Election 2016: I’m Taking the High Road
I woke up with a headache at 4am CST. My phone was inundated with notifications, private messages, texts, and one missed call. Friends from everywhere were stunned at the unfolding electoral map. I didn’t want it to be true. But it came apart faster than a piñata at a baseball camp.
Today as I gathered myself, I realized that over half of this country believes what Trump is selling. I’m not going to paint them with the racist, sexist, xenophobic, homophobic brush that we’ve used on them before. It is unfair to say that about half of this country. I applaud Secretary Clinton’s efforts, she made a strong case for her presidency but, it wasn’t enough. I now know how Karl Rove felt as he watched the map flip for Obama eight years ago. It was unthinkable to him that more of the country disagreed with him than agreed with him.
Those red urban counties, the red rust belt, the vast red tracts of Republican territory in the “fly-over states” came out swinging. Record voter turnout and barely any really close races. Folks, we don’t have the senate, house, OR the White House. We fear all the worst about our future. We summon Hitler references and paint the bleakest of pictures. We say there’s never been a worse future for this country. And we end up sounding like the opposite end of the same spectrum. The opposing end were the same ones chanting Obama was a Muslim and was coming for our guns and imposing martial law.

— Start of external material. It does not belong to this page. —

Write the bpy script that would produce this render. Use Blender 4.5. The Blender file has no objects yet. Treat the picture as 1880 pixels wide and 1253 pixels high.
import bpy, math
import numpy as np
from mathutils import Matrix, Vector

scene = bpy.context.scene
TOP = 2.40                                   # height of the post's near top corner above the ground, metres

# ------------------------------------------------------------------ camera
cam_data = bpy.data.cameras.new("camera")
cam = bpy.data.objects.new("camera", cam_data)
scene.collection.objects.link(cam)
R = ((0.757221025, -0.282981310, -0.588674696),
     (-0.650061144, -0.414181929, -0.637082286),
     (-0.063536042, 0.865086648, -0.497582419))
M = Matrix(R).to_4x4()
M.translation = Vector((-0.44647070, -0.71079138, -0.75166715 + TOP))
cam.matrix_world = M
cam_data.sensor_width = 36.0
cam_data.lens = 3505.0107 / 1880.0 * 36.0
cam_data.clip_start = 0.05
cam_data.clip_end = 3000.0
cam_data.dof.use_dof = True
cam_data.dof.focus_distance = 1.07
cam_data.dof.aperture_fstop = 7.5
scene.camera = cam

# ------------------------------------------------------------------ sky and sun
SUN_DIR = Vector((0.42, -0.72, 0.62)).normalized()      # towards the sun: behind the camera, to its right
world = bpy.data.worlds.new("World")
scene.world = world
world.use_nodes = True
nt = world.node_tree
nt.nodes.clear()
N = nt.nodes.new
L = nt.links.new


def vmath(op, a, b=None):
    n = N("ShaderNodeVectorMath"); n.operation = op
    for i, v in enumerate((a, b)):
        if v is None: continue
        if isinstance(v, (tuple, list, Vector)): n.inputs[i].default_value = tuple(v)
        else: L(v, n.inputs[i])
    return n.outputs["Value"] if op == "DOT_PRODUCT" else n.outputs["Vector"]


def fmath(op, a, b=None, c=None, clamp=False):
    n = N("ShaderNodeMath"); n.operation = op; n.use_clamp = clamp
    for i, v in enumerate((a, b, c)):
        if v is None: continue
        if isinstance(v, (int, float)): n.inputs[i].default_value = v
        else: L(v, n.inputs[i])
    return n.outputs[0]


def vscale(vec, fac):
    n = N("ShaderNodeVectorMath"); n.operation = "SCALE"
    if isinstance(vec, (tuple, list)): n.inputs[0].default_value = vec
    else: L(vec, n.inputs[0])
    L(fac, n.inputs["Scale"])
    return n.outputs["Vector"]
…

I want to take the high road and treat this next president with the respect the office deserves. I want to go high when they go low. I want to look at the next four years as more than just an endurable amount of time. I want to believe it will be worse in our minds than in actual reality. But, then again, I also wanted to believe there was no way a candidate with that level of inexperience and such a bombastic personality would get within a stone’s throw of the White House.